In a blockchain that uses Proof of Stake (PoS), it is validators that ensure that transactions are validated. They do not compete against other validators but are chosen to validate based on the stake they put in. When they finish a block and add it to the blockchain, these blocks are again stored as copies on all nodes (and therefore validators) in the network.

It's probably a lot clearer to you now what the difference between nodes and miners/validators is. You could say that everyone starts as a node, and then can take an extra step to become a miner or validator.

Masternodes If you thought that there are not multiple players in the network of blockchains, you are wrong. Besides the normal nodes, you also have masternodes. These are, as the name implies, nodes that are more important than the normal nodes.

Master nodes have more responsibilities and make sure that nodes do their work in the right way. For example, they control certain nodes and ensure that updates are distributed across the network.

Because masternodes have to perform more tasks, they often need a larger machine. Most masternodes are therefore large servers that run continuously. Incidentally, you will not find masternodes everywhere, such as on Bitcoin's blockchain. You do find masternodes when a blockchain uses Proof of Stake and Delegated Proof of Stake.
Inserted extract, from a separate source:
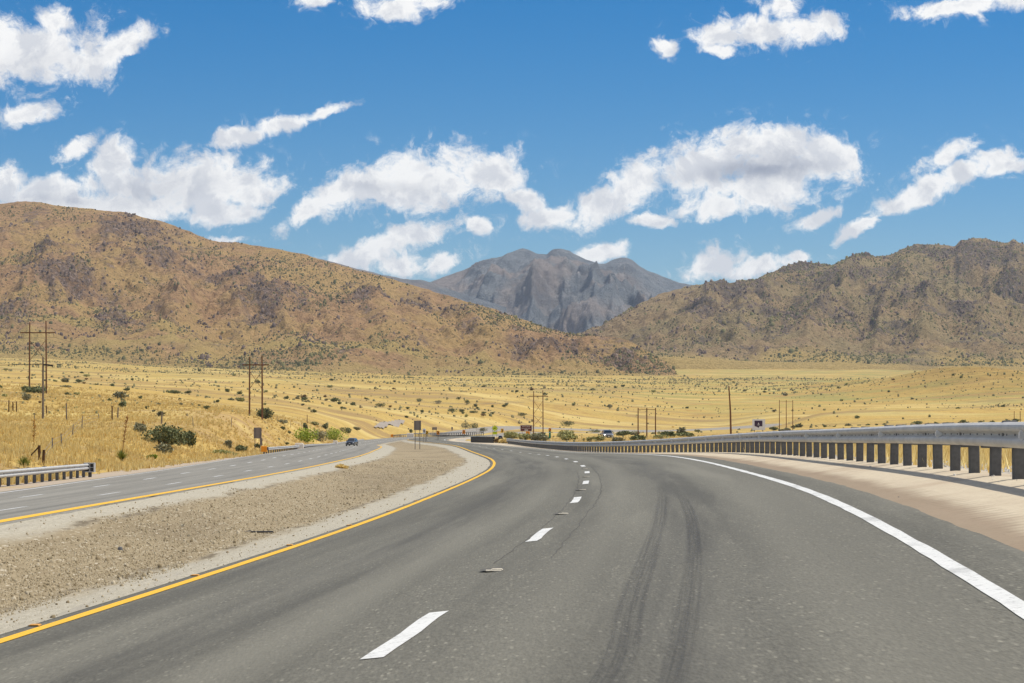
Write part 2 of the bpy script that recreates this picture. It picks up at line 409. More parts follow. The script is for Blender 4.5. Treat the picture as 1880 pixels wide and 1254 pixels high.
def dirt(name, stops, fscale, patch=None, speck=None, bmp=.3):
    m, t, b = mat(name, .95, .1)
    p = pos(t)
    f = t.noise(p, fscale, 6, .75)
    col = t.ramp(f, stops)
    if patch:
        g = t.noise(p, patch[0], 4, .6); col = t.mix(t.mapr(g, patch[1], patch[2], 0, patch[4]), col, patch[3])
    if speck:
        v = t.node('ShaderNodeTexVoronoi', ins={'Vector': p, 'Scale': speck[0], 'Randomness': 1.0})
        bright = t.mapr(v.outputs['Distance'], speck[1]*.5, speck[1], 1, 0)
        pick = t.mapr(t.node('ShaderNodeSeparateColor', ins={'Color': v.outputs['Color']}).outputs[0], speck[2], speck[2] + .05)
        col = t.mix(t.math('MULTIPLY', bright, pick), col, speck[3])
    t.l.new(col, b.inputs['Base Color'])
    if bmp: bump(t, b, f, bmp, .03)
    return m, t, b
M['shoulder_parts'] = dirt('packed_pink_dirt', [(.25,(.46,.385,.28)),(.55,(.56,.485,.36)),(.8,(.62,.545,.415))], 9, (.35,.45,.7,(.36,.27,.19),.5), (9,.12,.93,(.12,.10,.08)))
def shoulder_mat():
    m, t, b = M['shoulder_parts']
    p = pos(t); lat = t.attr('lat'); yv = t.node('ShaderNodeSeparateXYZ', ins={0: p}).outputs[1]
    src = b.inputs['Base Color'].links[0].from_socket
    w = t.math('ADD', lat, t.math('MULTIPLY', t.math('SUBTRACT', t.noise(t.scale(p, (1, .35, 1)), 1.2, 5, .7), .5), .55))
    band = t.math('MULTIPLY', t.mapr(w, 1.15, .75), .8)
    brn = t.mix(t.noise(p, 20, 5, .75), (.17,.125,.085), (.33,.25,.175))
    col = t.mix(band, src, brn)
    row = t.mapr(t.math('SINE', t.math('MULTIPLY', yv, 18.0)), .1, .7)
    inb = t.math('MULTIPLY', t.mapr(lat, .72, .80), t.mapr(lat, 1.22, 1.12))
    col = t.mix(t.math('MULTIPLY', t.math('MULTIPLY', row, inb), t.mapr(t.noise(p, 2.0, 3, .6), .35, .6, .05, .28)), col, (.16,.12,.085))
    dr = t.noise(t.scale(p, (1.2, .12, 1)), 1, 5, .65)
    col = t.mix(t.mapr(dr, .5, .68, 0, .12), col, (.42,.32,.235))
    t.l.new(col, b.inputs['Base Color'])
    return m
M['gravel'] = dirt('white_gravel', [(.2,(.23,.20,.16)),(.5,(.40,.36,.30)),(.8,(.55,.51,.45))], 14, (.5,.5,.7,(.42,.33,.2),.5), (8,.4,.6,(.62,.60,.55)))[0]
M['left_shoulder'] = dirt('left_shoulder_dirt', [(.25,(.36,.29,.215)),(.8,(.50,.42,.33))], 6, (.2,.5,.7,(.46,.33,.13),.5))[0]
M['shoulder'] = shoulder_mat()
# rumble strip rows on the right dirt shoulder: added on top of the packed dirt
def median_mat():
    m, t, b = mat('median_gravel', .95, .1)
    p0 = pos(t); p = t.scale(p0, (1, .25, 1))
    f = t.noise(p, 26, 5, .8)
    light = t.ramp(f, [(.25, (.29,.265,.205)), (.55, (.44,.405,.32)), (.8, (.54,.505,.41))])
    streak = t.noise(t.scale(p0, (5, .25, 1)), 1, 4, .7)
    light = t.mix(t.mapr(streak, .5, .75, 0, .5), light, (.30,.275,.235))
    f2 = t.noise(p, 15, 6, .8)
    brown = t.ramp(f2, [(.22, (.17,.13,.08)), (.5, (.31,.25,.155)), (.78, (.43,.355,.235))])
    big = t.noise(p, .35, 5, .65)
    brown = t.mix(t.mapr(big, .45, .65, 0, .55), brown, (.19,.15,.095))
    for sc, th, rad in ((11, .80, .36), (24, .7, .40)):
        v = t.node('ShaderNodeTexVoronoi', ins={'Vector': p, 'Scale': float(sc)})
        pick = t.mapr(t.node('ShaderNodeSeparateColor', ins={'Color': v.outputs['Color']}).outputs[0], th, th + .04)
        dot = t.mapr(v.outputs['Distance'], rad*.6, rad, 1, 0)
        brown = t.mix(t.math('MULTIPLY', t.math('MULTIPLY', pick, dot), .75), brown, (.56,.50,.385))
    w = t.math('ADD', t.attr('brown'), t.math('MULTIPLY', t.math('SUBTRACT', t.noise(p, .8, 6, .7), .5), 1.1))
    k = t.mapr(w, -.22, .26)
    col = t.mix(k, light, brown)
    edge = t.math('MULTIPLY', t.mapr(t.math('ABSOLUTE', t.math('SUBTRACT', w, .05)), 0, .13, 1, 0), t.mapr(t.noise(p, 2.2, 4, .7), .45, .6))
    col = t.mix(t.math('MULTIPLY', edge, .7), col, (.10,.078,.05))
    t.l.new(col, b.inputs['Base Color'])
    bump(t, b, f2, .5, .04)
    return m
M['median'] = median_mat()

def grass_ground(name='dry_grassland'):
    m, t, b = mat(name, 1.0, .05)
    p = pos(t)
    f = t.noise(p, .9, 8, .72)
    col = t.ramp(f, [(.25, (.29,.20,.066)), (.5, (.475,.33,.105)), (.75, (.62,.46,.17))])
    g = t.noise(p, .05, 6, .68)
    col = t.mix(t.mapr(g, .50, .68, 0, .75), col, (.34,.21,.075))
    # pale straw sheets, brown washes and faint green strips that lie across the plain
    st = t.noise(t.scale(p, (.006, .022, .01)), 1, 9, .72, .4)
    col = t.mix(t.mapr(st, .50, .60, 0, .55), col, (.62,.50,.21))
    st2 = t.noise(t.scale(p, (.007, .028, .01)), 1.0, 9, .74, .6)
    col = t.mix(t.mapr(st2, .505, .575, 0, .72), col, (.30,.205,.10))
    st3 = t.noise(t.scale(p, (.012, .05, .02)), 1.0, 8, .75)
    gm = t.math('MULTIPLY', t.mapr(st3, .485, .57, 0, .85), t.attr('green'))
    col = t.mix(gm, col, (.26,.27,.10))
    sp = t.noise(p, .33, 5, .8)
    col = t.mix(t.math('MULTIPLY', t.mapr(sp, .60, .70, 0, .8), t.attr('farplain')), col, (.13,.13,.055))
    col = t.mix(t.attr('soil'), col, t.ramp(t.noise(p, 1.6, 6, .75), [(.3, (.25,.145,.07)), (.7, (.47,.32,.155))]))
    col = t.mix(t.attr('knoll'), col, t.ramp(t.noise(p, .12, 6, .75), [(.35, (.20,.125,.045)), (.65, (.40,.27,.09))]))
    col = t.mix(t.attr('paved'), col, t.ramp(t.noise(p, .5, 4, .6), [(.3, (.29,.265,.24)), (.7, (.37,.345,.32))]))
    t.l.new(col, b.inputs['Base Color'])
    bump(t, b, f, .6, .25)
    return m
M['grassland'] = grass_ground()

# ------------------------------------------------------------------ ground sheet
def grid_faces(nr, nc):
    i = np.arange((nr-1)*nc).reshape(nr-1, nc)[:, :-1].ravel()
    return np.stack([i, i+1, i+nc+1, i+nc], 1)
ucols = np.concatenate([np.linspace(-1.6, -.30, 40)[:-1], np.linspace(-.30, .30, 330), np.linspace(.30, 1.6, 40)[1:]])
Yrows = np.exp(np.linspace(math.log(8), math.log(9000 + C0), 430)) - C0
YY = np.repeat(Yrows[:, None], len(ucols), 1); XX = ucols[None] * (YY + C0)
ZZ = ground(XX, YY, sink=.35)
terrain = new_obj('terrain', np.stack([XX, YY, ZZ], 2).reshape(-1, 3), grid_faces(len(Yrows), len(ucols)), M['grassland'], smooth=True)
tag(terrain, 'golden dry grass plain rising to the foot of the hills', kind='structure')
_row = HY - F * ZZ / np.maximum(YY, 1); _col = CX + F * XX / np.maximum(YY, 1)
_col = np.where(YY < 5, 940, _col)
attr(terrain, 'green', (.25 + .75 * sm((YY - 1150) / 300)) * sm((YY - 480) / 200) * (1 - sm((YY - 3200) / 600)) * (.35 + .65 * sm((XX + 50) / 300)))
attr(terrain, 'farplain', sm((YY - 900) / 500))
soil = np.exp(-((XX + 41) / 9)**2 - ((YY - 345) / 55)**2) * 1.0
soil = np.clip(soil + .35*np.exp(-((XX + 36) / 6)**2 - ((YY - 262) / 40)**2), 0, 1) * np.clip(fbm(XX/4, YY/9, 4, 5) * 1.8 + .75, 0, 1)
attr(terrain, 'soil', soil * .9)
kx = (1790 - CX) / F * 1500
attr(terrain, 'knoll', np.clip(np.exp(-((XX - kx) / 85)**2 - ((YY - 1480) / 150)**2) + .6 * np.exp(-((XX - (1640-CX)/F*1750) / 70)**2 - ((YY - 1730) / 110)**2), 0, 1) * .85)

def inpoly(x, y, poly):
    r = np.zeros(x.shape, bool); n = len(poly)
    for i in range(n):
        (x0, y0), (x1, y1) = poly[i], poly[(i+1) % n]
        r ^= ((y0 > y) != (y1 > y)) & (x < (x1-x0)*(y-y0)/((y1-y0) or 1e-9) + x0)
    return r
attr(terrain, 'paved', np.zeros(XX.shape))
PULL = [hit(*q)[:2] for q in ((683,785.5),(689,779),(704,773.6),(726,772.8),(751,773),(746,777),(738,781.5),(712,784.5))]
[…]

Of course, masternodes also get a greater reward for the work they perform. After all, they also provide much more energy and computing power to move the blockchain forward.

How do I become a masternode?

Becoming a masternode yourself is in most cases not easy. You will first have to start as a normal node to build up a certain reputation. Once you have gained this reputation you will have to gain more fame among all the nodes. There is always a vote about who the masternodes can be.

At the moment you are a masternode, it is still an art to remain one. You can also be voted out. This can happen when the other nodes think you are not performing your duties properly. In this way the blockchain wants to ensure that only the very best are allowed to be active as a master node.

Is running a node profitable?

Most people who run a node naturally want to make money from it. Since you receive a reward for the work you do, it is possible to live on the income it brings in. However, this is not the case for every blockchain. In fact, there are very few blockchains where you can earn a lot by running a node.

When you run a node, you spend less on hardware and energy than when you are a miner. Mining crypto costs a lot more energy and hardware, because the work is much more intensive. The rewards, by the way, are a lot higher. Still, in many cases it is not profitable.

Even when you have a masternode, this does not always mean it is profitable. This is because there are many costs involved in running such a node. So, it's important to always do proper research on the blockchain before you choose to run a node on it.

Staking

It is also possible to bet money on a node. This is also called staking. In effect, you invest money in someone else's node, increasing the chance that the node can perform work. The more work a node can do, the more profit they can make. The rewards that the node receives are then distributed among everyone who has put in their stake. Staking can actually be very lucrative to earn an interest on your crypto.

Conclusion

We often hear about miners, nodes and validators, while many people don't really know what the difference is. For example, they think that nodes also validate transactions, when in fact they do not. Nodes are simply participants of the blockchain network that essentially check other nodes on their performance.

When a node is not doing its best, all nodes can decide to remove the node from the network. This is decided by a vote among all nodes in the network, where at least 51% of the nodes must agree with the decision.

The main difference is that nodes are not always a miner or validator. However, a miner or validator is always a node. So, you see nodes as the basic participants of a blockchain network. Without them, the network of the blockchain could not exist.